Bien au contraire, alors que rien n’est fait pour sauver l’emploi, rien contre les fermetures spéculatives d’entreprises, le gouvernement offre 23 milliards aux patrons sans aucune contrepartie. La fiscalité des revenus modestes augmente et le pouvoir d’achat des Français diminue.
Seule réaction face à une large défaite aux municipales, la nomination de Manuel Valls, n’annonçait aucun changement de stratégie.

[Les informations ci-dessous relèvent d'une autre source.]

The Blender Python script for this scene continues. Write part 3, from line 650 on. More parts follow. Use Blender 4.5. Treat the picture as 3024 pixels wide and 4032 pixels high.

Cet ancien ministre de l’intérieur qui s’était illustré par son acharnement sur les Roms, son opposition aux thèses écologistes, et ses polémiques contre la ministre de la justice, ne pouvait pas mettre en œuvre la politique sociale nécessaire.
Faire payer les intérêts de la dette payés aux banques privées avec les retraites et les prestations sociales, voilà une belle idée de gauche !
C'est plus de 1300 milliards d'euros d'intérêts que nous avons payé en 35 ans et nous continuons à rembourser à raison de près 120 millions d'euros par jour, aux déjà plus riches, qui peuvent ainsi nous les reprêter à nouveau contre intérêts.
Non les défaites du PS ne sont pas des défaites de la gauche. Ce parti ne défend aucune des valeurs d’humanisme et de progrès social. Avant que les Français soient vraiment attirés par le populisme, il faudrait tout de même qu’un jour on essaie une vraie politique de gauche.